12/11/2023

On Sunday the trail running race starts with 6 stages, 170 km and 26,000 metres of elevation gain in the Himalayas of Nepal.

On Sunday the trail running race starts with 6 stages, 170 km and 26,000 metres of elevation gain in the Himalayas of Nepal.

Imagine that today is the last day you can take a shower in a conventional toilet as you are about to take part in a competition in the place where the highest and most beautiful mountains in the world exist. In the Himalayas of Nepal, in the Solukhumbu region, there are no luxuries for the participants of the Everest Trail Race by Tuga, who from Sunday will share with dozens of runners a personal experience that will last a lifetime. The race, now in its eleventh edition, generates an attraction for the runners that makes them return to a race where they have to carry everything, they need on a technical level during the 6 days of competition (sleeping bag included). The race proposes the daily route, solid and liquid supplies and a camp at the end of each stage where they sleep in a tent with lunch, dinner and breakfast, and a shower after the daily effort with a bucket of water.

And it's the same for everyone. The favourites to win the Everest Trail Race by Tuga are the Nepalese runner Suman Kulung Rai, who is looking for a hat-trick after winning the 2017 and 2019 editions. In last year's race, the duel with the Spanish runner Miguel Heras, who won the final, was memorable. The Catalan runner Marc Ollé, European Skyrunning champion and also Spanish champion in Ultra and online mountain races, is making his debut in the competition this year. In the women's category, Phurwa Sherpa, winner of the 2022 edition, will defend her victory against Manu Vilaseca and Núria Domínguez.

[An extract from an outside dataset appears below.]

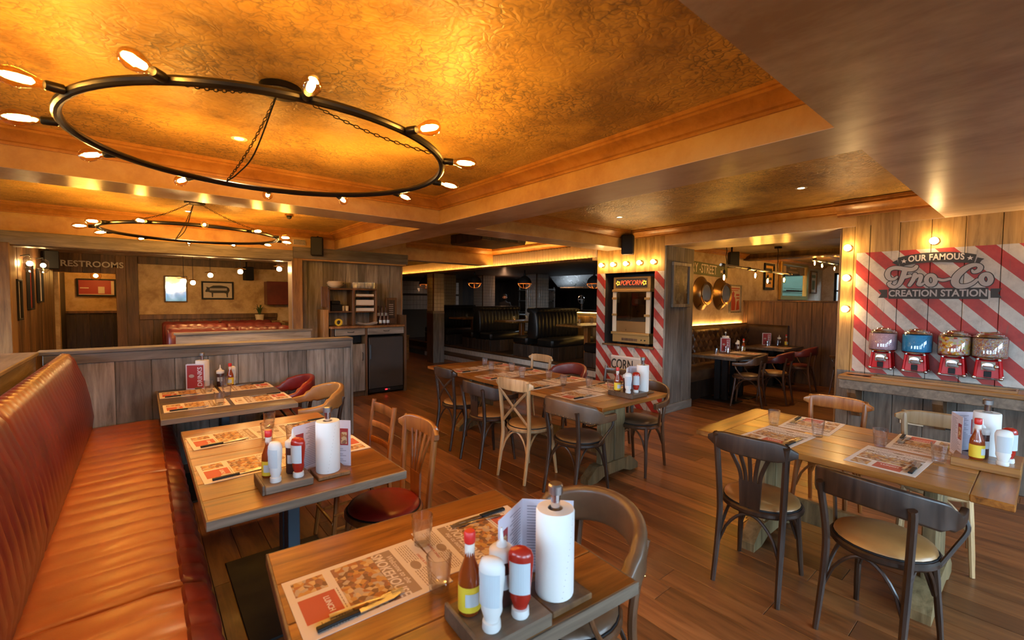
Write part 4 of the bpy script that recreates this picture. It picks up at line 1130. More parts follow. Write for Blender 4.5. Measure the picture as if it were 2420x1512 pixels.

A long journey of 200 km and 9 hours by bus from Kathmandu to Dhap has taken the participants to the camp at an altitude of 2,947 metres where the first day will begin. The terrain of the Everest Trail Race by Tuga is multiple and varied. It runs mainly on mountain trails, used by the locals to get around. Some of it follows well-trodden routes and some of it is off the beaten trekking and human traffic routes. There are very few sections with no gradient, either positive or negative. There are frequent areas of stone steps, combining wooded areas, passing through a multitude of villages and deforested high mountain areas.

On Sunday the adventure begins for everyone with the first stage: 23 km between Dhap and the finish at Chyangsyngma at an altitude of 3,500 metres. It will be colder than usual and muddy after the recent monsoon rains.